94冊目
勝海舟全集2『書簡と建言』
勝海舟全集2
『書簡と建言』
著者:勝海舟
発行年月日:1982/02/17
言葉は誤解される、もちろん書物も誤読される、受け手のはばに応じて、また受け手の権利として。私がいつも誤読し気ままに解釈してきた言葉は…。
「従故、当路者古今一世之人物にあらざれば、衆賢之批評に当る者あらず。不計も拙老先年之行為に於て御議論数百言御指摘、実に慚愧に不堪ず、御深志忝存候。(原文改行)行蔵は我に存す。毀誉は他人之主張、我に与らず我に関せずと存候、各人江御示し御座候とも毛頭異存無之候」(『書簡と建言』「勝海舟全集」第2巻242ページ)
幕末の三舟の一人勝海舟(ちなみにほかの二人は鉄舟山岡鉄太郎、泥舟高橋謙三郎)の書簡集に収録されているものだ。福澤諭吉が榎本武揚や海舟たち旧幕臣たちが明治新政府へ出仕し活躍していることに対して(いわば転向ということだろう)揶揄、批判した『痩我慢之説』への感想として海舟が福澤個人に送ったものだ。海舟の著名な著作『氷川清話』にも類したことが語られており、著作としては『氷川清話』の方が多くの人物談、時事談もあり、さまざまな智見に満ちており読み継がれていくおもしろさがあるとは思うけれど、初出にこだわってみた。

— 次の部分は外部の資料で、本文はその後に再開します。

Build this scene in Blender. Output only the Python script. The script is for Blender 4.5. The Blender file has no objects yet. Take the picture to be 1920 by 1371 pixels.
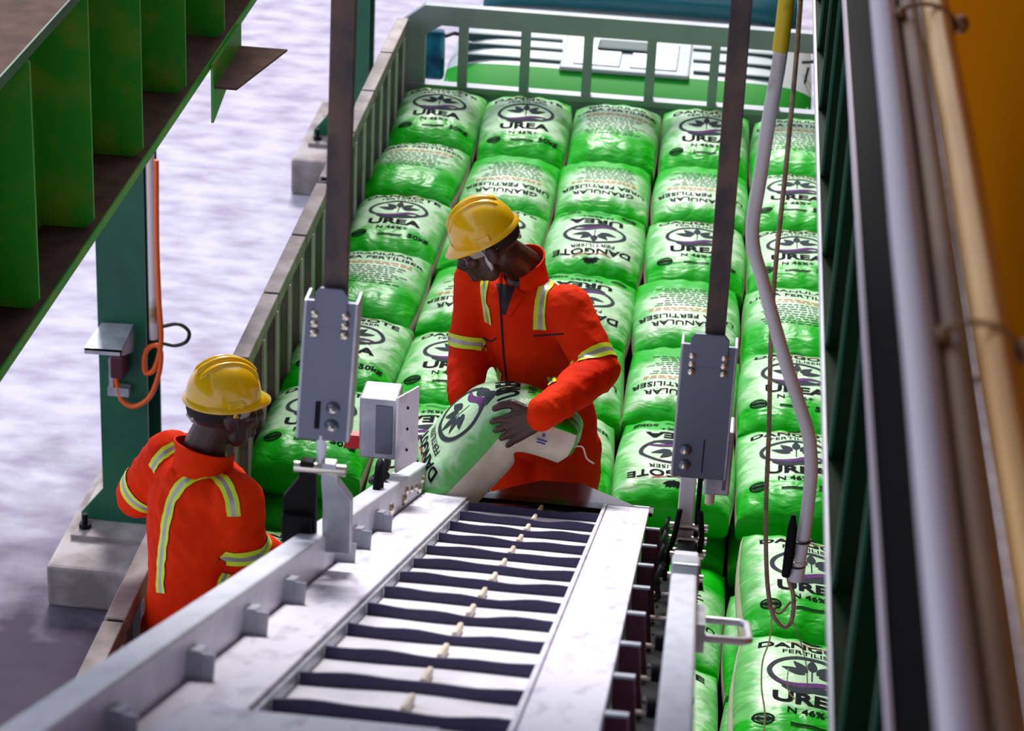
import bpy, bmesh, math, random
import numpy as np
from mathutils import Vector, Matrix
from mathutils.bvhtree import BVHTree
random.seed(7); np.random.seed(7)
scene = bpy.context.scene
COL = scene.collection
V = Vector

# ------------------------------------------------------------------ camera
FPX = 4600.0
CAM = np.array([0.0, 0.0, 6.1])
_vx = -480.0; _vy = (FPX*FPX + 530*_vx)/2185.0
_Y = np.array([530., -2185., FPX]); _Y /= np.linalg.norm(_Y)
_Z = -np.array([_vx, _vy, FPX]); _Z /= np.linalg.norm(_Z)
_Z -= _Y*(_Z @ _Y); _Z /= np.linalg.norm(_Z)
_X = np.cross(_Y, _Z)
R = np.stack([_X, _Y, _Z], 1)          # world -> camera (x right, y down, z forward)
cam_data = bpy.data.cameras.new('camera')
cam = bpy.data.objects.new('camera', cam_data); COL.objects.link(cam)
mw = Matrix.Identity(4)
for i in range(3):
    mw[i][0] = R[0, i]; mw[i][1] = -R[1, i]; mw[i][2] = -R[2, i]; mw[i][3] = CAM[i]
cam.matrix_world = mw
cam_data.sensor_width = 36.0; cam_data.sensor_fit = 'HORIZONTAL'
cam_data.lens = FPX/1920*36
cam_data.clip_start = 0.05; cam_data.clip_end = 200
cam_data.dof.use_dof = True; cam_data.dof.focus_distance = 7.9; cam_data.dof.aperture_fstop = 5.2
scene.camera = cam

# ------------------------------------------------------------------ light
W = bpy.data.worlds.new('sky'); scene.world = W; W.use_nodes = True
nt = W.node_tree; nt.nodes.clear()
bg = nt.nodes.new('ShaderNodeBackground'); wo = nt.nodes.new('ShaderNodeOutputWorld')
bg.inputs[0].default_value = (0.80, 0.86, 1.0, 1); bg.inputs[1].default_value = 1.25
nt.links.new(bg.outputs[0], wo.inputs[0])
sd = bpy.data.lights.new('sun', 'SUN'); sd.energy = 4.4; sd.angle = math.radians(14); sd.color = (1.0, 0.96, 0.92)
sun = bpy.data.objects.new('sun', sd); COL.objects.link(sun)
sun.rotation_euler = (V((0.13, -0.70, -0.70))).to_track_quat('-Z', 'Y').to_euler()
vs = scene.view_settings
vs.view_transform = 'Standard'; vs.look = 'None'; vs.gamma = 1.0; vs.use_curve_mapping = False
vs.exposure = 0.0

# ------------------------------------------------------------------ helpers
def ray(px, py):
    d = R.T @ np.array([px-960, py-685.5, FPX]); return d/np.linalg.norm(d)
def at(px, py, ax, val):
    d = ray(px, py); t = (val-CAM[ax])/d[ax]; return V(CAM+t*d)

MATS = {}
def mat(name, col, rough=0.5, metal=0.0, spec=0.5, col2=None, nscale=6.0, nlo=0.4, nhi=0.65, stretch=(1, 1, 1), bump=0.0, bscale=40.0, coat=0.0, detail=6.0):
    m = bpy.data.materials.new(name); m.use_nodes = True
    n = m.node_tree.nodes; L = m.node_tree.links
    b = n['Principled BSDF']
    b.inputs['Base Color'].default_value = (*col, 1); b.inputs['Roughness'].default_value = rough
    b.inputs['Metallic'].default_value = metal; b.inputs['Specular IOR Level'].default_value = spec
    b.inputs['Coat Weight'].default_value = coat
    if col2 is not None or bump:
        tc = n.new('ShaderNodeTexCoord'); mp = n.new('ShaderNodeMapping'); mp.inputs['Scale'].default_value = stretch
        L.new(tc.outputs['Object'], mp.inputs[0])
    if col2 is not None:
        no = n.new('ShaderNodeTexNoise'); no.inputs['Scale'].default_value = nscale; no.inputs['Detail'].default_value = detail
        L.new(mp.outputs[0], no.inputs[0])
        r = n.new('ShaderNodeMapRange'); r.inputs[1].default_value = nlo; r.inputs[2].default_value = nhi
        L.new(no.outputs[0], r.inputs[0])
        mx = n.new('ShaderNodeMix'); mx.data_type = 'RGBA'
        mx.inputs[6].default_value = (*col, 1); mx.inputs[7].default_value = (*col2, 1)
        L.new(r.outputs[0], mx.inputs[0]); L.new(mx.outputs[2], b.inputs['Base Color'])
    if bump:
        no = n.new('ShaderNodeTexNoise'); no.inputs['Scale'].default_value = bscale; no.inputs['Detail'].default_value = 4
        L.new(mp.outputs[0], no.inputs[0])
        bp = n.new('ShaderNodeBump'); bp.inputs['Strength'].default_value = bump; bp.inputs['Distance'].default_value = 0.02
        L.new(no.outputs[0], bp.inputs['Height']); L.new(bp.outputs[0], b.inputs['Normal'])
    MATS[name] = m
    return m

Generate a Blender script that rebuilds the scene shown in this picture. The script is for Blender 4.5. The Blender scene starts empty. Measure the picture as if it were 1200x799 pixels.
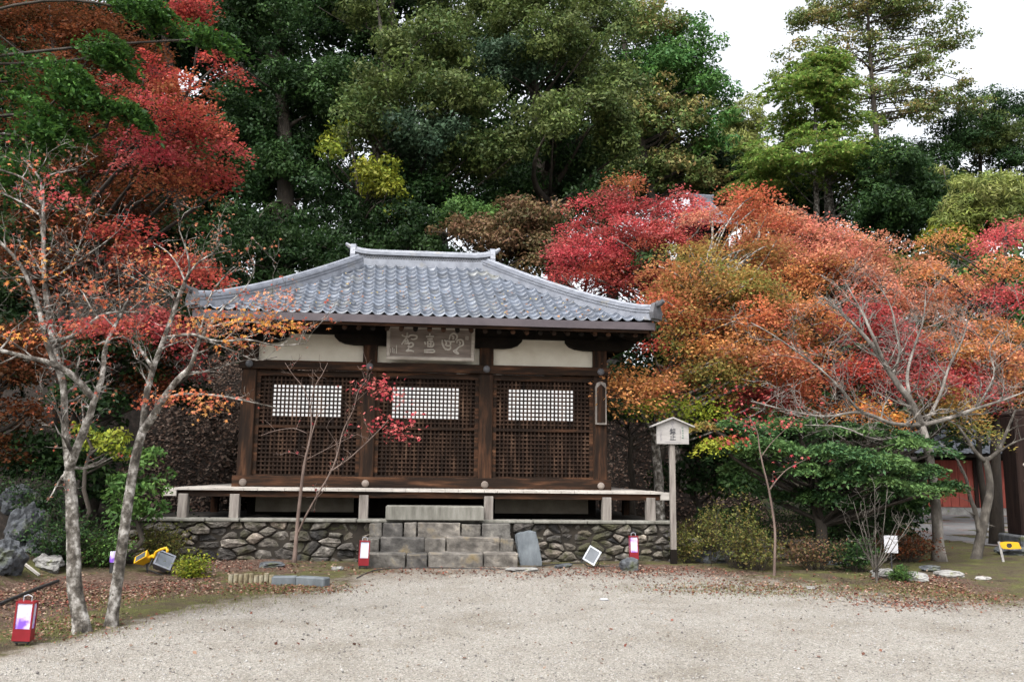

これは政治家の結果責任論理と批評家への論難に思えるが、そんなものではないように思う。「要するに、処世の秘訣は誠の一字だ」(『氷川清話』「勝海舟全集」第21巻366ページ)「ナニ、誰を味方にしようとなどといふから、間違ふのだ。みンな、敵がいゝ」(『海舟語録』「勝海舟全集」第20巻215ページ)という男がそんな政治家の論理で語っているようには私には思えない。<行蔵の我>と<他人之主張の我>を同等に同価値として同時に受け止め引き受けようとしている決断・覚悟と思えてならないのだ。小難しくいえば主観性の我と間主観性の我あるいは社会的諸関係のアンサンブルとしての我といってもいいかもしれない。もちろんこんな賢しらさを海舟は「一笑に付するまでもないサ」と思うに決まっている。いつも(この海舟の言葉を初めて知ったのは高校生の頃だったろうか)大きく誤読して力づけられている。私はそれを勝手に“言い訳しない”“拒否しない”“あきらめない”の海舟三無主義と密かに名付けてさえいる。そしてこの主義には海舟が持つシニカルと紙一重のユーモアが通底音として響いている。たとえばそのユーモアとは海舟が子爵に叙爵された時に創った戯歌「今までは並のからだと思ひしが五尺に足りぬししゃくなりとは」(『海舟語録』「勝海舟全集」第20巻246ページ)に表れているようなものだ。
ともあれ海舟のこの覚悟には、資本論にも引用されたダンテの『汝が道を行け。そして他には言うにまかせよ』という言葉も共振している。あとどれくらい私の道があるかはわからないが、歩いている間はこの三無主義に少しでも近づきたいと今も思っている。